Nella zona di Materdei e del vicino Rione Sanità, nei giorni precedenti, aveva avuto luogo la famosa “stesa”: diversi colpi esplosi in aria a scopo intimidatorio da giovani a bordo di scooter. Un segnale lanciato per inviare un messaggio preciso: questa è zona nostra.
L’obiettivo dei killer entrati in azione nel circolo ricreativo era colpire il clan Vastarella: tre delle cinque persone colpite sono infatti ritenuti esponenti del gruppo camorristico attivo nella zona.

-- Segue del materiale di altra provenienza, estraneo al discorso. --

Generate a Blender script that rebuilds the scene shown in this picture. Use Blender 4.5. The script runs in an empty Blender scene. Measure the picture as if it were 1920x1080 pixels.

A fare irruzione nel circolo sei giovani a volto coperto, pistole e mitragliette in pugno.
Dario Vastarella, 33, e Antonio Vastarella, 25, sono gravemente feriti e ricoverati al “Cardarelli”. L’altro ferito, anche lui in gravi condizioni è Alessandro Ciotola, 22 anni. All’ospedale “Pellegrini”, dove è morto Giuseppe Vastarella, si è radunata una piccola folla di parenti e amici che ha dato in escandescenze, rendendo necessario l’intervento delle forze dell’ordine.
Dalle intercettazioni emerge che le donne del clan dei Barbudos assumono in pieno il ruolo di forza trainante nella guerra che Genidoni vuole combattere a novecento chilometri di distanza. Quella guerra, quell’odio per i Vastarella, si esprime in tutta chiarezza proprio nell’appartamento lombardo del boss.
I discorsi intercettati permettono di ricostruire la strage nel circolo “Madonna dell’Arco” e di apprendere dell’ideazione di un nuovo agguato che i Barbudos non riescono a mettere a segno, perché vengono tratti in arresto. In merito al raid alle Fontanelle, Enza, la moglie di Genidoni afferma: “Sfortunatamente non abbiamo preso il perno principale. – Antonio Vastarella – Dovete colpire al cuore e fargli provare lo stesso dolore“.
Alla base delle rivalità tra i Vastarella e gli Esposito “una cacciata” dal rione avvenuta nei mesi precedenti all’agguato. Gli Esposito erano stati espulsi dal rione Sanità e dagli affari del quartiere. Agli affiliati sono state “confiscate” le case, tagliati gli allacci alla corrente elettrica, bloccate le serrature e bruciate le porte di ingresso. Un sabotaggio pianificato.
Un agguato, quello messo a segno il 22 aprile del 2016 dai “Barbudos”, che verrà ribattezzato “strage delle Fontanelle” e che sancisce una nuova guerra di camorra che porterà ad una faida che non si combatterà solo tra le mura del Rione Sanità e che, soprattutto, delinea l’incipit di nuove trame camorristiche che porteranno i Barbudos a “mettere le radici” nel quartiere Ponticelli.
Oltre alle intercettazioni ambientali, un ruolo determinante nella ricostruzione dell’agguato nel circolo ricreativo del Rione Sanità, lo ricopre la testimonianza di un collaboratore di giustizia: Rosario De Stefano, contiguo al clan Lo Russo.
Il clan Esposito-Genidoni nasce dell’affiliazione di un gruppo di giovani legati da rapporti di parentela, diretti e indiretti, all’inizio della guerra con i Vastarella e i Lo Russo. Poi l’omicidio del ras Pietro Esposito li costrinse a fare le valige e lasciare fisicamente il rione Sanità, giurando vendetta.